Ahna O'Reilly and Steven Pasquale in "The Robber Bridegroom," a...

Ahna O'Reilly and Steven Pasquale in "The Robber Bridegroom," a musical at the Roundabout Theatre Company directed by Alex Timbers. Credit: Joan Marcus

WHAT “The Robber Bridegroom”

WHERE Pels Theatre, 111 W. 46th St.

INFO $99; 212-719-1300; roundabouttheatre.com

BOTTOM LINE Dashing Steven Pasquale squandered in cutsey revival.

In 1975, the late John Houseman, who had impeccable taste, got the rights to a little country-western fairy tale for The Acting Company, the touring troupe he hand-picked from his precocious drama class at Juilliard. Youngsters named Kevin Kline and Patti LuPone played the love-crossed leads.

Houseman brought “The Robber Bridegroom” briefly to Broadway that year and an expanded version returned in 1976 with a different cast, including Barry Bostwick as the dashing anti-hero with a dual identity.

The show has popped up in regional and community theaters over the decades. Until the Roundabout Theatre revived it in its Off-Broadway space, however, the hokey folky musical has not been around these here parts in 40 years.

And I sit here thinking “John Houseman? Really? He actually picked this?” Whatever charm let’s assume the thing had during an admittedly fallow time in Broadway history, the revival amounts to 90 minutes of icky-sweet, grating, perky tedium that not even the major gifts of omnipresent TV star Steven Pasquale can redeem.

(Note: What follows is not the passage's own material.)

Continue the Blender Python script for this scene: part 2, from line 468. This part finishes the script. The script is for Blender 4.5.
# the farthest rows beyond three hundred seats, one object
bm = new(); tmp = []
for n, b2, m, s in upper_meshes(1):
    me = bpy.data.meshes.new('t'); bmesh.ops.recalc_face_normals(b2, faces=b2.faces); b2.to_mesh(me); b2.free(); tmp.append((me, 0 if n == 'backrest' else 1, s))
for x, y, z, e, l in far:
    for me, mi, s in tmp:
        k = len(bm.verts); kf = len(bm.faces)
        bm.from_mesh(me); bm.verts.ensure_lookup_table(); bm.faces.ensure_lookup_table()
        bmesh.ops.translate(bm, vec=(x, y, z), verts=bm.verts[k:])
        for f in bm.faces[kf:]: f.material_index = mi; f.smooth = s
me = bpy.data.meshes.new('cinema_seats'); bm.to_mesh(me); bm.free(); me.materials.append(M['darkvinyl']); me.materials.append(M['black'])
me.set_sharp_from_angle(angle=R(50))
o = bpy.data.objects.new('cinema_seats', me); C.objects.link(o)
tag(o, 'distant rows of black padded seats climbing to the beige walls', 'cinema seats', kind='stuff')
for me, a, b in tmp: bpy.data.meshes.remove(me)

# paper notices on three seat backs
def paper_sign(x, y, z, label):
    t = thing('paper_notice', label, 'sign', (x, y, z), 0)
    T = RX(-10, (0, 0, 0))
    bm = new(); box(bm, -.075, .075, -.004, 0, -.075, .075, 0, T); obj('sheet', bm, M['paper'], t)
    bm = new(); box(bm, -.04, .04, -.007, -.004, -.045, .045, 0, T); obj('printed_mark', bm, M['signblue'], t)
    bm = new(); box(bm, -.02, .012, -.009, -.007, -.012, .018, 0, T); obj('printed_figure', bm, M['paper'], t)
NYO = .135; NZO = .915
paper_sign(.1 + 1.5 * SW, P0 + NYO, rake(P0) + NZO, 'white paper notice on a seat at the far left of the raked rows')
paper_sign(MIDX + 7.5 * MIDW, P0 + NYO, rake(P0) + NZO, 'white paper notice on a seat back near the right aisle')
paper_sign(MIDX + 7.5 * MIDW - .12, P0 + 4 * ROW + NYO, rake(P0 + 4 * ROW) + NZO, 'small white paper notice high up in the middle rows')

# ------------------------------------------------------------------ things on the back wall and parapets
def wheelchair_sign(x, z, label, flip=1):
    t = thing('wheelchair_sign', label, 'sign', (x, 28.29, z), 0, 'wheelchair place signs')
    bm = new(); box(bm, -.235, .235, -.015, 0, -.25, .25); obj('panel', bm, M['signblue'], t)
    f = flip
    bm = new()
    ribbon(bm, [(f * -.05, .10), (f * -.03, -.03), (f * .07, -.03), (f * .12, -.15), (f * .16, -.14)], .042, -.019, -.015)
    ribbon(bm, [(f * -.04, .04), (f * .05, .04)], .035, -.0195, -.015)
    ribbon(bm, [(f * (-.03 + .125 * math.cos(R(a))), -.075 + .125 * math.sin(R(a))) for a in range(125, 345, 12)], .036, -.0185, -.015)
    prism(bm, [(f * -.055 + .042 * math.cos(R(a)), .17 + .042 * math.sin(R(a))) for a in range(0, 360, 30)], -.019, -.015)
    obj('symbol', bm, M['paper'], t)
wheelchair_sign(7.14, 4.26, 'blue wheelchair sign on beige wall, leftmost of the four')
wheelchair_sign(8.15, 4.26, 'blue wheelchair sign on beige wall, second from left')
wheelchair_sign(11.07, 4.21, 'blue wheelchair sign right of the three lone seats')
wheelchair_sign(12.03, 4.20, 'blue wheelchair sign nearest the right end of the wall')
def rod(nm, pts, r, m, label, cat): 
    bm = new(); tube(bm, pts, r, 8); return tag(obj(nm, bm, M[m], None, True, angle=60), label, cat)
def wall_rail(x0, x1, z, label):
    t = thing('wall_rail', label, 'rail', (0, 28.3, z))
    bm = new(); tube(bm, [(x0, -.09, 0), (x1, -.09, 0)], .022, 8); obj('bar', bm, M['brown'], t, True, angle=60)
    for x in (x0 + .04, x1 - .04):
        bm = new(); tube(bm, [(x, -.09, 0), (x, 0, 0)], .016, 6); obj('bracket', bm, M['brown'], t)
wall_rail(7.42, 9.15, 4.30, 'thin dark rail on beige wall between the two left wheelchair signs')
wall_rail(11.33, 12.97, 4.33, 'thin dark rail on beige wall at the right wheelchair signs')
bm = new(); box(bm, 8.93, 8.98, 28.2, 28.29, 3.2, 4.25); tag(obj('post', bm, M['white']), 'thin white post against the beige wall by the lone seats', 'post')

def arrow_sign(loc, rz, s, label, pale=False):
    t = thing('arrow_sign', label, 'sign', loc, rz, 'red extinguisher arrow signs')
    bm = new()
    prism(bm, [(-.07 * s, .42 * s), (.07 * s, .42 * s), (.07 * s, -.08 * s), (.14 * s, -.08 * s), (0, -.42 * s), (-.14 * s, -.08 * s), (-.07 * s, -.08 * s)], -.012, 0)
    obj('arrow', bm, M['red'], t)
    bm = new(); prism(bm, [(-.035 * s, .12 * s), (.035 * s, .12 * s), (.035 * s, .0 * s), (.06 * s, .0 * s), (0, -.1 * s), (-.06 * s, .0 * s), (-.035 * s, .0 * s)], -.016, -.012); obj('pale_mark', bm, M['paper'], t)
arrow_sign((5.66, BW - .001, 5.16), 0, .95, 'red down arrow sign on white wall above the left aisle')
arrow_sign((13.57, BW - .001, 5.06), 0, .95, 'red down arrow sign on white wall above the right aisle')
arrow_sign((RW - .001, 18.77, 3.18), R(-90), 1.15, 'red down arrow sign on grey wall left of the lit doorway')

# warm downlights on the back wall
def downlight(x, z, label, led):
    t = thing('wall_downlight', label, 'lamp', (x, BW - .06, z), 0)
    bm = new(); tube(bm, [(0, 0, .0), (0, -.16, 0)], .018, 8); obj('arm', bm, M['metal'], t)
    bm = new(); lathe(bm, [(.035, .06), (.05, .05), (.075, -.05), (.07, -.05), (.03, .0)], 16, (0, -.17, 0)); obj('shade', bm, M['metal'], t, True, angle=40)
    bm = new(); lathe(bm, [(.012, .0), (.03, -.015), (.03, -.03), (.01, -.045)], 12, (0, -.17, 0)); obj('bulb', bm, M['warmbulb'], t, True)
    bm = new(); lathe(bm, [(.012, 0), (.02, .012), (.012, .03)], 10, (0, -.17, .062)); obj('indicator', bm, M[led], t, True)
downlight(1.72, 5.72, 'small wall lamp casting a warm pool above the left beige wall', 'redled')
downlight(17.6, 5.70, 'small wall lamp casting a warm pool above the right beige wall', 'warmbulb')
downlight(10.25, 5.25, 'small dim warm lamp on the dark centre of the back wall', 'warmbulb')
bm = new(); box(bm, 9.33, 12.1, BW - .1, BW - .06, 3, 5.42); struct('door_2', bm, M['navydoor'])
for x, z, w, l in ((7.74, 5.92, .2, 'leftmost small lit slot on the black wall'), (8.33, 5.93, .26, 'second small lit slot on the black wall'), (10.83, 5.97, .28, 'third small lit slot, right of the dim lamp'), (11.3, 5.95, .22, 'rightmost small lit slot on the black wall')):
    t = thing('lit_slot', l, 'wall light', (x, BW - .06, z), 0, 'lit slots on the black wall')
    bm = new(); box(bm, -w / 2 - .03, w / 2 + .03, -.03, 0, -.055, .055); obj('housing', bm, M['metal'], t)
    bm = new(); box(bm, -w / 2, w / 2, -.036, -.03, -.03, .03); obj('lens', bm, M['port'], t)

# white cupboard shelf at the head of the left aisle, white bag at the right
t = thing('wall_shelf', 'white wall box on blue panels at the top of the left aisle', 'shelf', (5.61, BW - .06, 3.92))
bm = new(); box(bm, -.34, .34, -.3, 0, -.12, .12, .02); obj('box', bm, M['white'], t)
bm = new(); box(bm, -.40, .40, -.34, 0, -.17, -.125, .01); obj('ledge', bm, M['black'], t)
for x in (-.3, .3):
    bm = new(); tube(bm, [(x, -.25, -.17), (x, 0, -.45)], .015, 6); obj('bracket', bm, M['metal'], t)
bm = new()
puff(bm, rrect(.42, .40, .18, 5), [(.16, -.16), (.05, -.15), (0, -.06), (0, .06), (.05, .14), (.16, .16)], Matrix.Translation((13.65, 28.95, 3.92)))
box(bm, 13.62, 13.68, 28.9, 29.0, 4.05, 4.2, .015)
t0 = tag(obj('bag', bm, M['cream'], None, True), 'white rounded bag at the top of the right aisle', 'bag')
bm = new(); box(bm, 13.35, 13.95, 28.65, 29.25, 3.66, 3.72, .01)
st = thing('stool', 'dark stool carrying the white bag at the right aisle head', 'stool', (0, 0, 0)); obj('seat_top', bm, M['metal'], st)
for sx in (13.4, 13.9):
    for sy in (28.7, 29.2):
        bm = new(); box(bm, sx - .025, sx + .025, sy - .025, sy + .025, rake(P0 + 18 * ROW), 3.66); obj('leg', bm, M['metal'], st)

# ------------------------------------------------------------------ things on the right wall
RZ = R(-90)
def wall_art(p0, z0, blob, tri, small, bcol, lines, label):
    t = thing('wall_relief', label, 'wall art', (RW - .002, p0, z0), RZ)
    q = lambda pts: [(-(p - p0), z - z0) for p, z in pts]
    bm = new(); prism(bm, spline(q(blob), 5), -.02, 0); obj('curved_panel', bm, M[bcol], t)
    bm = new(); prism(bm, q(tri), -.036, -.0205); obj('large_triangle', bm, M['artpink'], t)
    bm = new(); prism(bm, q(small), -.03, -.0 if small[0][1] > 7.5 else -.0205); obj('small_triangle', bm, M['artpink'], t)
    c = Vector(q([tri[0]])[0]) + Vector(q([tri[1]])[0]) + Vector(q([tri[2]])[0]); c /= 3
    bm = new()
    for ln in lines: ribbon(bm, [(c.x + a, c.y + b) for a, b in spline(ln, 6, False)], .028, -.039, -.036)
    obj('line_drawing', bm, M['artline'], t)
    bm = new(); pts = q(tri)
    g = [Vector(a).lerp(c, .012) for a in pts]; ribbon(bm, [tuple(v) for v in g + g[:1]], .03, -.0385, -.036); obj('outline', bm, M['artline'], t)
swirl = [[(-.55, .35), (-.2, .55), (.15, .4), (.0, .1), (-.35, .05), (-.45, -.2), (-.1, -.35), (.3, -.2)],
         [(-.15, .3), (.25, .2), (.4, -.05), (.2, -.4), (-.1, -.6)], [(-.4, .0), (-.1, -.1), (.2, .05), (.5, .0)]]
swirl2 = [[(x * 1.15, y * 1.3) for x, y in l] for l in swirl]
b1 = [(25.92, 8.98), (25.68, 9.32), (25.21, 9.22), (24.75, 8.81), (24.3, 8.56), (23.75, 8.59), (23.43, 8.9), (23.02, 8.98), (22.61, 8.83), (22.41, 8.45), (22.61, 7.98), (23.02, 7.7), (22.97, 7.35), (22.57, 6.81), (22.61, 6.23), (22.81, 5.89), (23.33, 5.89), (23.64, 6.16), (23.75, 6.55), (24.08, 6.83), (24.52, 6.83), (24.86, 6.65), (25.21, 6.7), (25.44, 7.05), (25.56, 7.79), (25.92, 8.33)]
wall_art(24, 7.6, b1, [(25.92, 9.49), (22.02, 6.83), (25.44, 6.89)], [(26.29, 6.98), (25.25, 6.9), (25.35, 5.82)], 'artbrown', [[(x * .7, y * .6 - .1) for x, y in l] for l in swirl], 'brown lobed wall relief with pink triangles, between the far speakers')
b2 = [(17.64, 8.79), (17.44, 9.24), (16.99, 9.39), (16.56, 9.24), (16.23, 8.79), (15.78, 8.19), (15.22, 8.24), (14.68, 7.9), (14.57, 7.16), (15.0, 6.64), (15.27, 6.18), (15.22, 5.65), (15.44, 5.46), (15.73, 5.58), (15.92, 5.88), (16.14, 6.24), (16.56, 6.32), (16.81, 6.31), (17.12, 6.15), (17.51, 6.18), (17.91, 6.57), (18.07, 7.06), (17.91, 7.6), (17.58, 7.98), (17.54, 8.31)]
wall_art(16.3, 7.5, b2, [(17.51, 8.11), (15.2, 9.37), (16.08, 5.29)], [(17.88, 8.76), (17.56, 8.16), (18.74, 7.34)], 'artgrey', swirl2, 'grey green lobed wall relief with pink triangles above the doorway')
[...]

Director Alex Timbers has turned genres gleefully on their edges with “Bloody Bloody Andrew Jackson” and “Here Lies Love.” Right now, however, he is back in his sappy “Peter and the Starcatcher” mood, with manic characters creating props in faux Story Theater style and a humor that, except for the raunchy bits and a brief moment of nudity when the robber steals the heroine’s clothes, seems more like a show for children than — what’s the cliché? — for the child within us all.

Alfred Uhry, who went on to win the 1988 Pulitzer for “Driving Miss Daisy,” wrote the lyrics and adapted the 1942 Eudora Welty novella that here plays like a heehaw 18th century Mississippi River version of Dogpatch. The characters, the fiddlers and the banjo players run up the aisles to the cluttered early-American junk-shop stage (by Donyale Werle). Actors hold a piece of wood and turn it into a swinging door. A tin box is banged on the floor for sound effects.

Robert Waldman’s songs, except for one with a lovely Elizabethan folk melody, all pretty much sound the same. The cast, including the lyrical Ahna O’Reilly as the rich planter’s daughter, is game and fine but, except for Greg Hildreth as a dimwit named Goat, most don’t seem to be enjoying their characters enough to find some idiosyncratic flair.

Pasquale doesn’t have much chance to show off the burnished voice and astonishing technique we heard in “The Bridges of Madison County.” But he is meant here to be a hunk, and that he is.